» GOAL: Write out word for word each line of the records, beginning at the first and stopping after the line with "z, _ = sand_height(np.array([float(x)]), np.array([float(y)]));". Leave the pictures out.

» GIVEN INFORMATION:
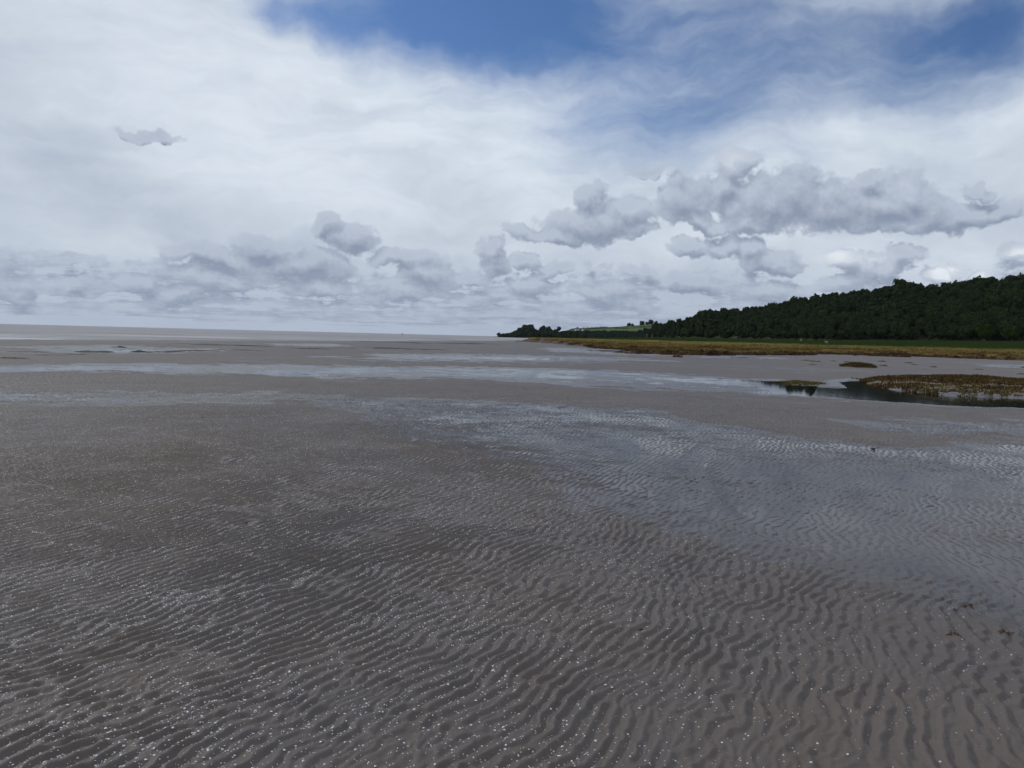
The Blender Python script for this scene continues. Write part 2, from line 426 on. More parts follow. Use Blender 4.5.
def build_sea():
    rr = [20.0]
    while rr[-1] < 6500: rr.append(rr[-1] * 1.06)
    rr = np.array(rr); th = np.radians(np.linspace(-110, 30, 160))
    X = rr[:, None] * np.sin(th); Y = rr[:, None] * np.cos(th)
    sd = shore_dist(X.ravel(), Y.ravel())
    V = np.stack([X.ravel(), Y.ravel(), np.full(X.size, SEA_Z)], 1)
    keep = grid_faces(*X.shape)[:, ::-1]
    keep = keep[(sd[keep].min(1) < 30)]
    tag(np_mesh('sea', V, keep, M['sea'], attrs={'shore': -sd}), kind='structure')
build_sea()

def ground_z(x, y):
    z, _ = sand_height(np.array([float(x)]), np.array([float(y)])); return float(z[0])

# ------------------------------------------------------------------ salt marsh
FOOT = [(-9.52, 560, 0.61), (12.18, 560, 0.8), (25.49, 620, 1.01), (42.33, 700, 1.28), (89.66, 800, 2.68), (148.33, 840, 4.31),
    (183.24, 760, 4.89), (210.24, 660, 5.06), (224.66, 560, 4.69), (254.58, 510, 5.53), (282.51, 490, 6.08), (316.35, 480, 6.73),
    (367.92, 470, 7.78), (456.59, 450, 9.85), (560.28, 400, 12.55), (716.56, 330, 16.81)]
def interp_line(L, px):
    return None
def line_by_angle(L, ang):
    a = np.array([math.atan2(p[0], p[1]) for p in L]); L = np.array([p[:3] if len(p) > 2 else (p[0], p[1], 0) for p in L], dtype=float)
    dist = np.hypot(L[:, 0], L[:, 1])
    return np.interp(ang, a, dist), np.interp(ang, a, L[:, 2])
ME_A = [math.atan2(p[0], p[1]) for p in MARSH_EDGE]
def marsh_z(x, y):
    ang = np.arctan2(x, y); r = np.hypot(x, y)
    r0, _ = line_by_angle(MARSH_EDGE, ang); r1, z1 = line_by_angle(FOOT, ang)
    e = r + 4.5 * fb(x, y, 9.0, 1) + 1.8 * fb(x, y, 2.2, 3) - r0 - 2.0
    t = (r - r0) / (r1 - r0)
    base = 0.30 + np.interp(t, [0, 0.32, 1], [0, 1, 1]) * 1.15 + np.interp(t, [0.3, 1], [0, 1]) * np.maximum(z1 - 1.45, 0)
    rise = sstep(-1.0, 2.5, e)
    hum = (0.04 + 0.09 * sstep(25, 2, e)) * fb(x, y, 1.6, 2) + 0.06 * fb(x, y, 5, 3)
    cr = np.abs(fb(x, y, 12.0, 2)); creekcut = sstep(0.16, 0.02, cr) * sstep(60, 5, e) * 0.28
    z = -0.06 + (base + 0.06 + hum - creekcut) * rise
    rim = np.clip(sstep(15, 2, e) + creekcut * 3, 0, 1)
    return z, np.clip(t, 0, 1), rim
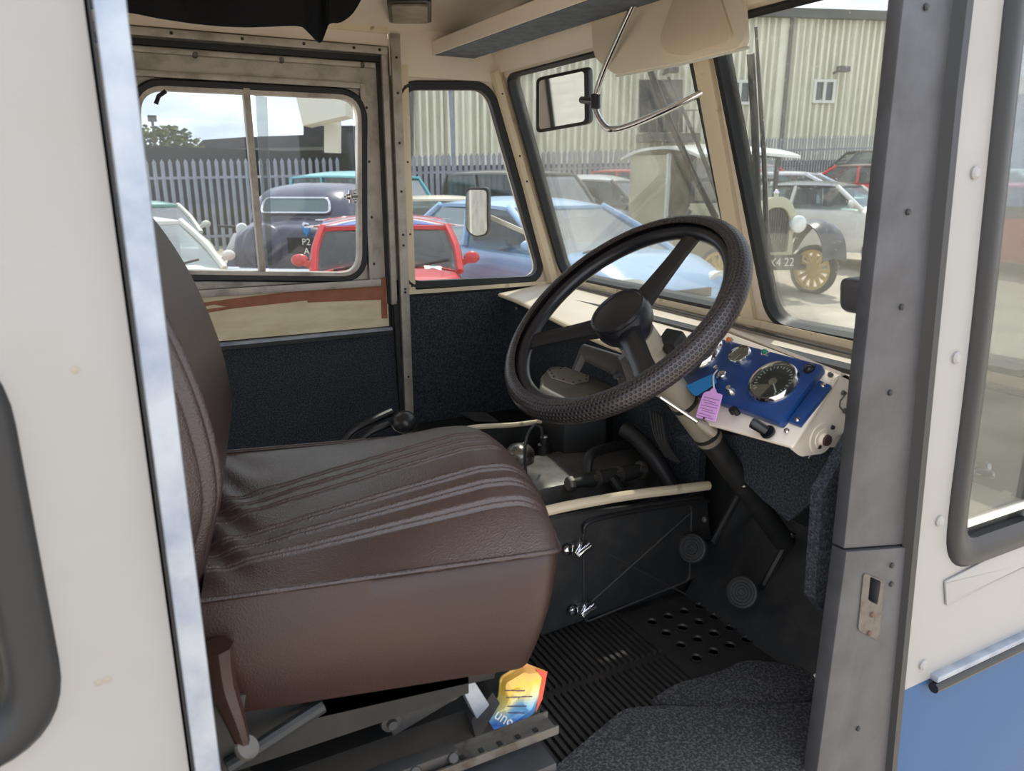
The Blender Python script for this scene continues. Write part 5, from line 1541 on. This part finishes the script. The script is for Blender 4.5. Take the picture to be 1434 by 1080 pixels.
car('off_road_car', 'dark grey boxy off-roader parked behind the blue hatchback', 750, 15.5, -52, (84, 86, 92), L=4.4, W=1.8, H=1.76, belt=1.12, hood=1.06, sill=.32, cab=(-.49, -.46, .06, .20), roofc=(120, 118, 114), wr=.37, glassin=.86)
car('camper_van', 'turquoise van with a paler roof behind the navy saloon', 514, 16.6, -40, (92, 178, 190), L=3.4, W=1.75, H=1.84, belt=1.15, hood=1.02, sill=.3, cab=(-.49, -.47, .22, .36), roofc=(120, 196, 204), wr=.32, glassin=.88, crown=.12)
car('coupe_car', 'white fastback coupe behind the black roofed saloon', 1130, 16.2, -32, (224, 226, 232), L=4.3, W=1.7, H=1.42, belt=.98, hood=.9, sill=.25, cab=(-.44, -.22, .02, .22), wr=.33)
car('red_car', 'bright red saloon partly behind the white coupe', 1240, 20.6, -38, (204, 44, 46), L=4.3, W=1.7, H=1.44, belt=.98, hood=.9, sill=.25, cab=(-.40, -.26, .04, .22), roofc=(92, 66, 70), wr=.33)
car('black_estate_car', 'black estate car with roof rails at the back of the yard', 1212, 25, 172, (40, 42, 46), L=4.6, W=1.8, H=1.74, belt=1.08, hood=1.0, sill=.3, cab=(-.48, -.44, .1, .24), wr=.33)
car('red_white_car', 'red car with a pale pinkish roof just behind the vintage lorry', 1056, 19, -40, (200, 52, 62), L=3.9, W=1.65, H=1.52, belt=1.05, hood=.95, cab=(-.42, -.30, .06, .22), roofc=(226, 190, 204), front='classic', wr=.3)
car('grey_roof_car', 'old dark car with a pale grey roof left of the vintage lorry', 853, 16.5, -30, (70, 66, 66), L=3.8, W=1.6, H=1.58, belt=1.05, hood=.98, cab=(-.44, -.32, .08, .22), roofc=(196, 196, 198), front='classic', wr=.32, crown=.12)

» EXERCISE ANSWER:
The Blender Python script for this scene continues. Write part 2, from line 426 on. More parts follow. Use Blender 4.5.
def build_sea():
    rr = [20.0]
    while rr[-1] < 6500: rr.append(rr[-1] * 1.06)
    rr = np.array(rr); th = np.radians(np.linspace(-110, 30, 160))
    X = rr[:, None] * np.sin(th); Y = rr[:, None] * np.cos(th)
    sd = shore_dist(X.ravel(), Y.ravel())
    V = np.stack([X.ravel(), Y.ravel(), np.full(X.size, SEA_Z)], 1)
    keep = grid_faces(*X.shape)[:, ::-1]
    keep = keep[(sd[keep].min(1) < 30)]
    tag(np_mesh('sea', V, keep, M['sea'], attrs={'shore': -sd}), kind='structure')
build_sea()

def ground_z(x, y):
    z, _ = sand_height(np.array([float(x)]), np.array([float(y)])); return float(z[0])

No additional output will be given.